## Dataset excerpt
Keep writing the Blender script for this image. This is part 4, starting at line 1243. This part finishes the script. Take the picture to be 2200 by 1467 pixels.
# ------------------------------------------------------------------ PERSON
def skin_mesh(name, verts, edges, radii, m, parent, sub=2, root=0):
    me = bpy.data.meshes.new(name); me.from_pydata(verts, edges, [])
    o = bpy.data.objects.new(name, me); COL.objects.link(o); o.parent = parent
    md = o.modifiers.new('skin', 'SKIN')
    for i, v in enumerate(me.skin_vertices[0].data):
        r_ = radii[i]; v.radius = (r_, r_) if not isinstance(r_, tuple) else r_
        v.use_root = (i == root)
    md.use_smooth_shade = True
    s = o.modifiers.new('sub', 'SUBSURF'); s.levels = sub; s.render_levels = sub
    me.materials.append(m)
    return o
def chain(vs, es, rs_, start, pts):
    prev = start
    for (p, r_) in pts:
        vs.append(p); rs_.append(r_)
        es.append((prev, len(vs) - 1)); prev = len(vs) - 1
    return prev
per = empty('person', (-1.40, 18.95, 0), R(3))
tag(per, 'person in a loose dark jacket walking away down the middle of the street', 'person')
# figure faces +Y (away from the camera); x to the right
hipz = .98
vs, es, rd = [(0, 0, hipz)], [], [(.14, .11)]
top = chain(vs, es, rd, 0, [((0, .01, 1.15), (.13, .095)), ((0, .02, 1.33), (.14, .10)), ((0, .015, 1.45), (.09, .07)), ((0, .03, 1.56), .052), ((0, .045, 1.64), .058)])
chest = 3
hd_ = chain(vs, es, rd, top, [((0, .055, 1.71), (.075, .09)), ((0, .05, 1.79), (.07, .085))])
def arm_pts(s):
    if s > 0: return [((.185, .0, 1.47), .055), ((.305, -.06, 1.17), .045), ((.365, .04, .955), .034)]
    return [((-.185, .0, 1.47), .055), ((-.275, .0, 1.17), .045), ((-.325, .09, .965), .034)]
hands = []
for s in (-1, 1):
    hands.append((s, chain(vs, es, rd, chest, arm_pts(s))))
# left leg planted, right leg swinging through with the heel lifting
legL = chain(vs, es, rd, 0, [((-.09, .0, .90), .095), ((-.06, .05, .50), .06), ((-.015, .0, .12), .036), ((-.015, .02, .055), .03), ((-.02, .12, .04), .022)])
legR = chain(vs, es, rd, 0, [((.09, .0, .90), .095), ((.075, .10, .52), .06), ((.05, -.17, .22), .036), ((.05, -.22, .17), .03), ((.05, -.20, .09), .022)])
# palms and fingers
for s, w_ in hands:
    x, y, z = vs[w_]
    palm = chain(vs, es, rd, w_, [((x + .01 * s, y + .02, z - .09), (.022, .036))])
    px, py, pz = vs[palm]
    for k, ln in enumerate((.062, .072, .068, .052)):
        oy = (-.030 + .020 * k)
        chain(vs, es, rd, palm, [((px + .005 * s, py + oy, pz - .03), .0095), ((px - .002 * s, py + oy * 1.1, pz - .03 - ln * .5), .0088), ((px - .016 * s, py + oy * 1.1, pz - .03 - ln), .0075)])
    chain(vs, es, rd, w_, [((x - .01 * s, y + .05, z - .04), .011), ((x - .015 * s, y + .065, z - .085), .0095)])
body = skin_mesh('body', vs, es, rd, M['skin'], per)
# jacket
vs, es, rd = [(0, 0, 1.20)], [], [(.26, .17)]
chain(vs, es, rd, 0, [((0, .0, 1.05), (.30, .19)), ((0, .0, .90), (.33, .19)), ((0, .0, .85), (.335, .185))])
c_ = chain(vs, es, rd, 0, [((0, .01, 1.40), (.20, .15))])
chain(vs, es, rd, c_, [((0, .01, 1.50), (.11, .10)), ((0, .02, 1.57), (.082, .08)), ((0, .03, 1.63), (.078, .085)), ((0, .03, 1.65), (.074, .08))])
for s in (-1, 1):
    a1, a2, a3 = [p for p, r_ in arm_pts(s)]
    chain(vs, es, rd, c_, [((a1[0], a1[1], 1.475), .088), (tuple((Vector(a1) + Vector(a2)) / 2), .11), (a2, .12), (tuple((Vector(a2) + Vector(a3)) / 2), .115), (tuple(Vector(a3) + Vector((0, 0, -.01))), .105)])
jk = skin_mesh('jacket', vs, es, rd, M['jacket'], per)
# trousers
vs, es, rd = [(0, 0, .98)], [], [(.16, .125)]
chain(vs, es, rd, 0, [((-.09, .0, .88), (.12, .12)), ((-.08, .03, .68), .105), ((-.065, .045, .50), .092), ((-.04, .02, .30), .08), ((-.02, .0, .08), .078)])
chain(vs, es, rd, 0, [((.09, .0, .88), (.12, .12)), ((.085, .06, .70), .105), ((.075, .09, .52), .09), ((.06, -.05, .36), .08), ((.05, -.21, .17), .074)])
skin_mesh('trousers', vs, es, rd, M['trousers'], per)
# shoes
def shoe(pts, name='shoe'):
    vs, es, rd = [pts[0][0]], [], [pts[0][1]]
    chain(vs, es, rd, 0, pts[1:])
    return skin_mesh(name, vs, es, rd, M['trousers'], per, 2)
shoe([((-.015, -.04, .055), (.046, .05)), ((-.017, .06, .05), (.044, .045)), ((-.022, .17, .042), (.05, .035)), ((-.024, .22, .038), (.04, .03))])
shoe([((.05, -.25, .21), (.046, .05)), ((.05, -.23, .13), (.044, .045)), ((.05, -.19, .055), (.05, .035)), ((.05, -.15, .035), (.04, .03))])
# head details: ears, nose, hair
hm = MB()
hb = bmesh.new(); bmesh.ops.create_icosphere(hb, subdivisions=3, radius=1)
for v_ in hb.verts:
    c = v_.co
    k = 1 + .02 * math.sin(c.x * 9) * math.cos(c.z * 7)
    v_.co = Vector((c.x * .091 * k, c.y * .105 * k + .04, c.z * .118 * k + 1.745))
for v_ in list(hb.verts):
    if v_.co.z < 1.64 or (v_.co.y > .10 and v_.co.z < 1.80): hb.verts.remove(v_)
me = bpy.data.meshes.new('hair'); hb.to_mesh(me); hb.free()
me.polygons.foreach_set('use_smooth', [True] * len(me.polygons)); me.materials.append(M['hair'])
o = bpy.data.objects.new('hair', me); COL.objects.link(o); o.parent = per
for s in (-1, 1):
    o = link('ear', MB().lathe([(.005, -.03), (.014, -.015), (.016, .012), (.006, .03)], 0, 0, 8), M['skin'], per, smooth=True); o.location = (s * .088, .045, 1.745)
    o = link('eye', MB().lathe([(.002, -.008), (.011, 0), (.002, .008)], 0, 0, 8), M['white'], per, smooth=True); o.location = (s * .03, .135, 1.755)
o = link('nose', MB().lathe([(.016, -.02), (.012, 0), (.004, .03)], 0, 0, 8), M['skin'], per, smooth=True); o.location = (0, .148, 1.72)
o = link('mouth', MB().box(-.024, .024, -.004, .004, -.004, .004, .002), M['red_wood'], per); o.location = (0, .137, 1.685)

## What you need to do
Return each line of the data exactly as written above.

## Written answer
Keep writing the Blender script for this image. This is part 4, starting at line 1243. This part finishes the script. Take the picture to be 2200 by 1467 pixels.
# ------------------------------------------------------------------ PERSON
def skin_mesh(name, verts, edges, radii, m, parent, sub=2, root=0):
    me = bpy.data.meshes.new(name); me.from_pydata(verts, edges, [])
    o = bpy.data.objects.new(name, me); COL.objects.link(o); o.parent = parent
    md = o.modifiers.new('skin', 'SKIN')
    for i, v in enumerate(me.skin_vertices[0].data):
        r_ = radii[i]; v.radius = (r_, r_) if not isinstance(r_, tuple) else r_
        v.use_root = (i == root)
    md.use_smooth_shade = True
    s = o.modifiers.new('sub', 'SUBSURF'); s.levels = sub; s.render_levels = sub
    me.materials.append(m)
    return o
def chain(vs, es, rs_, start, pts):
    prev = start
    for (p, r_) in pts:
        vs.append(p); rs_.append(r_)
        es.append((prev, len(vs) - 1)); prev = len(vs) - 1
    return prev
per = empty('person', (-1.40, 18.95, 0), R(3))
tag(per, 'person in a loose dark jacket walking away down the middle of the street', 'person')
# figure faces +Y (away from the camera); x to the right
hipz = .98
vs, es, rd = [(0, 0, hipz)], [], [(.14, .11)]
top = chain(vs, es, rd, 0, [((0, .01, 1.15), (.13, .095)), ((0, .02, 1.33), (.14, .10)), ((0, .015, 1.45), (.09, .07)), ((0, .03, 1.56), .052), ((0, .045, 1.64), .058)])
chest = 3
hd_ = chain(vs, es, rd, top, [((0, .055, 1.71), (.075, .09)), ((0, .05, 1.79), (.07, .085))])
def arm_pts(s):
    if s > 0: return [((.185, .0, 1.47), .055), ((.305, -.06, 1.17), .045), ((.365, .04, .955), .034)]
    return [((-.185, .0, 1.47), .055), ((-.275, .0, 1.17), .045), ((-.325, .09, .965), .034)]
hands = []
for s in (-1, 1):
    hands.append((s, chain(vs, es, rd, chest, arm_pts(s))))
# left leg planted, right leg swinging through with the heel lifting
legL = chain(vs, es, rd, 0, [((-.09, .0, .90), .095), ((-.06, .05, .50), .06), ((-.015, .0, .12), .036), ((-.015, .02, .055), .03), ((-.02, .12, .04), .022)])
legR = chain(vs, es, rd, 0, [((.09, .0, .90), .095), ((.075, .10, .52), .06), ((.05, -.17, .22), .036), ((.05, -.22, .17), .03), ((.05, -.20, .09), .022)])
# palms and fingers
for s, w_ in hands:
    x, y, z = vs[w_]
    palm = chain(vs, es, rd, w_, [((x + .01 * s, y + .02, z - .09), (.022, .036))])
    px, py, pz = vs[palm]
    for k, ln in enumerate((.062, .072, .068, .052)):
        oy = (-.030 + .020 * k)
        chain(vs, es, rd, palm, [((px + .005 * s, py + oy, pz - .03), .0095), ((px - .002 * s, py + oy * 1.1, pz - .03 - ln * .5), .0088), ((px - .016 * s, py + oy * 1.1, pz - .03 - ln), .0075)])
    chain(vs, es, rd, w_, [((x - .01 * s, y + .05, z - .04), .011), ((x - .015 * s, y + .065, z - .085), .0095)])
body = skin_mesh('body', vs, es, rd, M['skin'], per)
# jacket
vs, es, rd = [(0, 0, 1.20)], [], [(.26, .17)]
chain(vs, es, rd, 0, [((0, .0, 1.05), (.30, .19)), ((0, .0, .90), (.33, .19)), ((0, .0, .85), (.335, .185))])
c_ = chain(vs, es, rd, 0, [((0, .01, 1.40), (.20, .15))])
chain(vs, es, rd, c_, [((0, .01, 1.50), (.11, .10)), ((0, .02, 1.57), (.082, .08)), ((0, .03, 1.63), (.078, .085)), ((0, .03, 1.65), (.074, .08))])
for s in (-1, 1):
    a1, a2, a3 = [p for p, r_ in arm_pts(s)]
    chain(vs, es, rd, c_, [((a1[0], a1[1], 1.475), .088), (tuple((Vector(a1) + Vector(a2)) / 2), .11), (a2, .12), (tuple((Vector(a2) + Vector(a3)) / 2), .115), (tuple(Vector(a3) + Vector((0, 0, -.01))), .105)])
jk = skin_mesh('jacket', vs, es, rd, M['jacket'], per)
# trousers
vs, es, rd = [(0, 0, .98)], [], [(.16, .125)]
chain(vs, es, rd, 0, [((-.09, .0, .88), (.12, .12)), ((-.08, .03, .68), .105), ((-.065, .045, .50), .092), ((-.04, .02, .30), .08), ((-.02, .0, .08), .078)])
chain(vs, es, rd, 0, [((.09, .0, .88), (.12, .12)), ((.085, .06, .70), .105), ((.075, .09, .52), .09), ((.06, -.05, .36), .08), ((.05, -.21, .17), .074)])
skin_mesh('trousers', vs, es, rd, M['trousers'], per)
# shoes
def shoe(pts, name='shoe'):
    vs, es, rd = [pts[0][0]], [], [pts[0][1]]
    chain(vs, es, rd, 0, pts[1:])
    return skin_mesh(name, vs, es, rd, M['trousers'], per, 2)
shoe([((-.015, -.04, .055), (.046, .05)), ((-.017, .06, .05), (.044, .045)), ((-.022, .17, .042), (.05, .035)), ((-.024, .22, .038), (.04, .03))])
shoe([((.05, -.25, .21), (.046, .05)), ((.05, -.23, .13), (.044, .045)), ((.05, -.19, .055), (.05, .035)), ((.05, -.15, .035), (.04, .03))])
# head details: ears, nose, hair
hm = MB()
hb = bmesh.new(); bmesh.ops.create_icosphere(hb, subdivisions=3, radius=1)
for v_ in hb.verts:
    c = v_.co
    k = 1 + .02 * math.sin(c.x * 9) * math.cos(c.z * 7)
    v_.co = Vector((c.x * .091 * k, c.y * .105 * k + .04, c.z * .118 * k + 1.745))
for v_ in list(hb.verts):
    if v_.co.z < 1.64 or (v_.co.y > .10 and v_.co.z < 1.80): hb.verts.remove(v_)
me = bpy.data.meshes.new('hair'); hb.to_mesh(me); hb.free()
me.polygons.foreach_set('use_smooth', [True] * len(me.polygons)); me.materials.append(M['hair'])
o = bpy.data.objects.new('hair', me); COL.objects.link(o); o.parent = per
for s in (-1, 1):
    o = link('ear', MB().lathe([(.005, -.03), (.014, -.015), (.016, .012), (.006, .03)], 0, 0, 8), M['skin'], per, smooth=True); o.location = (s * .088, .045, 1.745)
    o = link('eye', MB().lathe([(.002, -.008), (.011, 0), (.002, .008)], 0, 0, 8), M['white'], per, smooth=True); o.location = (s * .03, .135, 1.755)
o = link('nose', MB().lathe([(.016, -.02), (.012, 0), (.004, .03)], 0, 0, 8), M['skin'], per, smooth=True); o.location = (0, .148, 1.72)
o = link('mouth', MB().box(-.024, .024, -.004, .004, -.004, .004, .002), M['red_wood'], per); o.location = (0, .137, 1.685)